Importance of Cash While Travelling Abroad

When at home, it is rare for me have cash on hand. However, when travelling abroad, I carry around a stack of bills to refrain from paying with credit card. Cash is the way to go for travel. It helps me stay on budget, provides me with spare change for transport and because I am busy having adventures, I often forget to pay my credit card bill at the end of the month. Not okay.

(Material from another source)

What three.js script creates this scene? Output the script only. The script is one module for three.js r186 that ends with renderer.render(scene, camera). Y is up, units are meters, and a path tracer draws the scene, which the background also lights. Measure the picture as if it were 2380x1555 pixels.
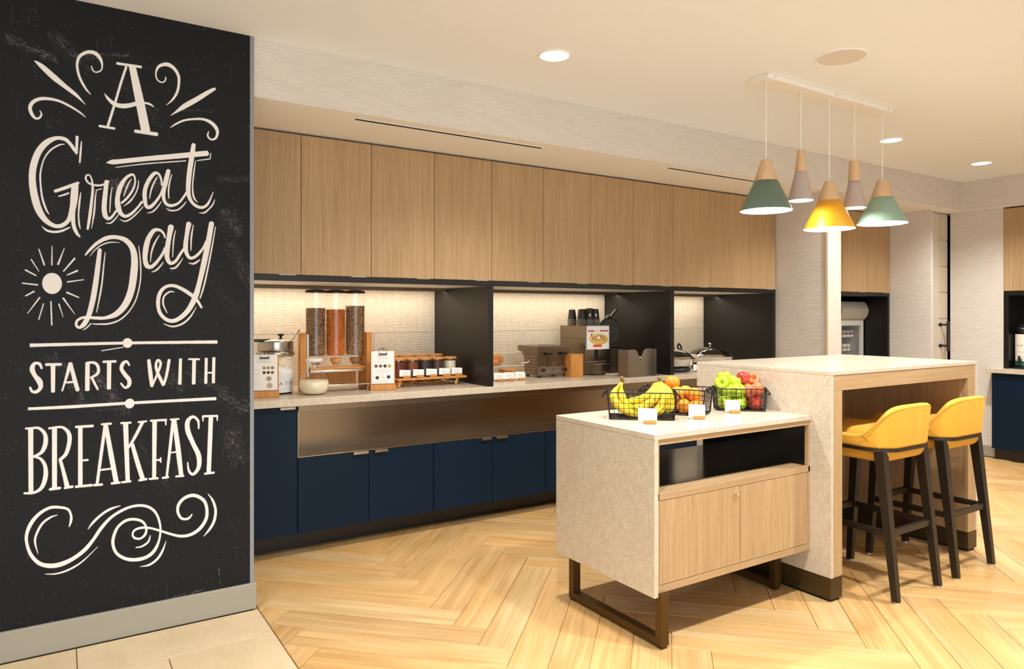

Once a week, I visit a nearby ATM and take out the maximum amount. It is always my goal to make that withdrawal last as long as possible. To do this, my daily limit is all I take with me while out exploring and I leave the rest in a locker wherever I am staying. For any big expenses, like zip lining, scuba diving or white water rafting, then and only then do I whip out the credit card. When the stash runs low, I make another trip to the beloved ATM to hear the shuffling sound the machine makes when it rewards me with a new pile of twenties. This has been working for me since I began traveling, until one day that it didn’t.

Roatan, Honduras is a beautiful island with a thriving coral reef and great tasting baleadas. Spending a week in the ocean with eagle rays, octopus and turtles, I didn’t necessarily want to leave, but knew the rest of Central America was calling my name. A friend of mine had left the island two days prior and was currently waiting for me to join her on the mainland to travel to Nicaragua. At the time, I was couch surfing, finishing up a couple recreational dives, and waiting for my phone to recover in a bag of rice (it decided to go diving as well).

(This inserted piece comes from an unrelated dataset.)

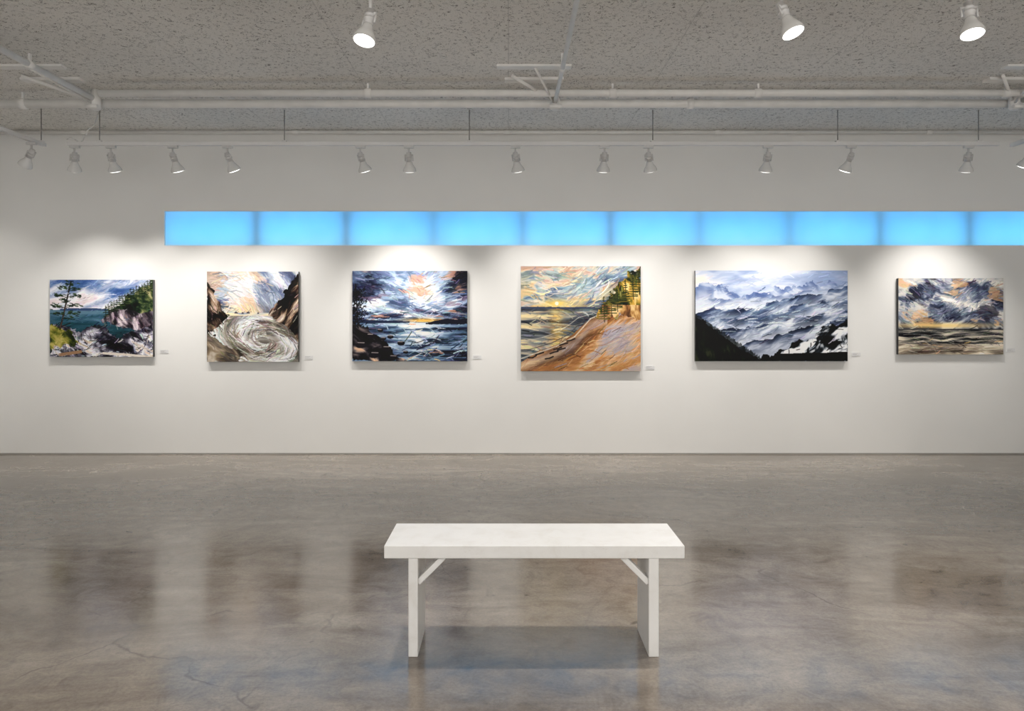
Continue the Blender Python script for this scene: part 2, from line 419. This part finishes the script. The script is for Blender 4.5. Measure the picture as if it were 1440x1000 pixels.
def art_cove(w, h):
    s = Art(w, h, 11)
    s.put(np.ones_like(s.U), s.tex(-14, 2.2, 7, [(0, (64, 92, 140)), (.2, (110, 134, 176)), (.4, (166, 176, 200)), (.62, (208, 212, 224)), (.85, (240, 238, 242)), (1, (228, 216, 220))]))
    s.strokes(900, -16, .09, .010, 12, mask=s.V < .4)
    sea = s.V > .39
    s.put(sea, s.ramp(s.V + (s.fbm(s.x * 4, s.y * 50, 3) - 1) * .14, [(.38, (104, 132, 150)), (.48, (66, 100, 118)), (.58, (46, 82, 94)), (.72, (34, 64, 72)), (1, (20, 44, 50))]))
    s.strokes(700, 0, .08, .006, 16, mask=sea)
    s.put(s.poly([(.1, .375), (.35, .365), (.56, .38), (.56, .40), (.1, .40)], .008), (64, 84, 118))
    hd = s.poly([(.50, .50), (.55, .42), (.62, .36), (.68, .28), (.75, .22), (.82, .15), (.9, .08), (1.01, .0), (1.01, .72), (.86, .66), (.7, .60), (.57, .56)], .06, 16)
    s.put(hd, s.tex(60, 9, 16, [(0, (12, 22, 18)), (.4, (34, 50, 38)), (.7, (66, 82, 56)), (.9, (112, 118, 80)), (1, (180, 174, 136))]))
    rk = hd & (s.V > .36 + .06 * (s.U - .5) + .06 * s.vn(s.x * 12, s.y * 2))
    s.put(rk, s.tex(70, 7, 14, [(0, (22, 20, 26)), (.3, (74, 66, 74)), (.6, (136, 124, 132)), (.85, (198, 186, 192)), (1, (236, 228, 228))]))
    s.strokes(400, 65, .06, .008, 34, mask=rk)
    for t in range(18):
        u = .54 + .46 * t / 17; top = .38 - .38 * (u - .5) / .5 - .05 * s.r.rand()
        s.line([(u, top), (u + .004, top + .16)], .006, (24, 22, 18))
        for q in range(6):
            for e in range(2):
                l = .006 + .003 * q; c_ = [(26, 40, 28), (44, 58, 38), (74, 86, 54)][s.r.randint(3)]
                du = s.r.randn() * .006; s.line([(u - l + du, top + .02 + q * .024), (u + l + du, top + .018 + q * .024 + s.r.randn() * .006)], .008, c_)
    fg = s.poly([(0, .58), (.1, .58), (.2, .62), (.28, .68), (.34, .63), (.40, .60), (.48, .60), (.54, .66), (.60, .72), (.68, .76), (.76, .70), (.84, .66), (.90, .62), (1.01, .56), (1.01, 1.01), (0, 1.01)], .06, 12)
    s.put(fg, s.tex(25, 6, 14, [(0, (16, 16, 22)), (.25, (60, 58, 70)), (.5, (120, 118, 130)), (.7, (180, 178, 190)), (.87, (232, 232, 238)), (1, (220, 200, 176))]))
    s.strokes(700, lambda u, v: 25 + 60 * math.sin(u * 9), .06, .008, 40, mask=fg)
    s.strokes(320, lambda u, v: 20 + 70 * math.sin(u * 13 + v * 6), .08, .007, mask=fg, pal=[(16, 14, 20), (40, 36, 46)])
    s.strokes(120, lambda u, v: 35 * math.sin(u * 11 + v * 6), .06, .010, mask=fg, pal=[(240, 240, 244), (214, 210, 222)])
    ms = s.poly([(0, .56), (.1, .60), (.2, .68), (.3, .80), (.24, .86), (.1, .84), (0, .90)], .07)
    s.put(ms, s.tex(40, 8, 14, [(0, (34, 42, 22)), (.4, (84, 92, 44)), (.7, (134, 134, 66)), (1, (196, 182, 116))]))
    s.strokes(260, 50, .05, .008, 26, mask=ms)
    s.line([(.52, .95), (.7, .965), (.99, 1.0)], .030, (222, 214, 204)); s.line([(.80, .80), (.99, .93)], .02, (206, 196, 190)); s.line([(.1, .97), (.3, .93)], .04, (160, 130, 104))
    s.line([(.10, .64), (.135, .45), (.16, .3), (.205, .03)], .020, (44, 36, 34)); s.line([(.085, .62), (.2, .56)], .012, (38, 30, 28))
    s.line([(.103, .62), (.138, .45), (.163, .3)], .006, (120, 96, 80))
    for (u, v, l) in ((.2, .05, .08), (.14, .1, .09), (.25, .12, .1), (.1, .2, .1), (.27, .2, .1), (.14, .27, .08), (.07, .34, .1), (.25, .33, .09), (.22, .42, .09), (.09, .44, .08), (.2, .5, .08)):
        s.line([(.165, v + .03), (u, v)], .007, (34, 30, 26))
        for q in range(16):
            du, dv = s.r.randn(2) * (.35 * l, .015); s.line([(u + du - .012, v + dv), (u + du + .012, v + dv + .006)], .010, [(20, 34, 26), (36, 56, 36), (60, 78, 44)][q % 3])
    s.strokes(600, -20, .03, .006, 20); return s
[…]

Unaware that the violet storm currently annihilating the island would affect transport, I caught a cab in the early hours to make the morning ferry. This was the end of the week for me, so I barely had enough cash to even pay for a cab. Thankfully, I already had a return ferry ticket purchased, but was alarmed when I approached the desk and learned both the morning and afternoon ferries were cancelled.

A cab ride back to West End would be another $25, plus whatever it cost to stay a night at a hostel and I didn’t have that. Asking another cab driver to take me to the nearest (and cheapest) hotel, I was alarmed again to find out they didn’t accept credit card. Almost all the money I had left was handed over to reception. Barely setting my backpack in the room, I took off in the rain to find an ATM.

Every single one I tried was out of order. A cashier at the supermarket informed me that sometimes they don’t refill the machines for a couple days. That’s island living for you! Without any cash, I used up my remaining change and bought food to last me the day; supper would have to be a bag of chips.

From the hotel balcony, I analyzed the storm and checked weather reports hourly. I was worried the ferries would be cancelled again tomorrow and I would have no money left for another night’s stay. When I woke up the next morning and saw that the ferry was scheduled to go, I couldn’t have been more relieved. From this experience, I learned to never let my stash run low. ATMs, the weather, and hotels may not be reliable, but planning ahead is; always have enough leftover for emergencies.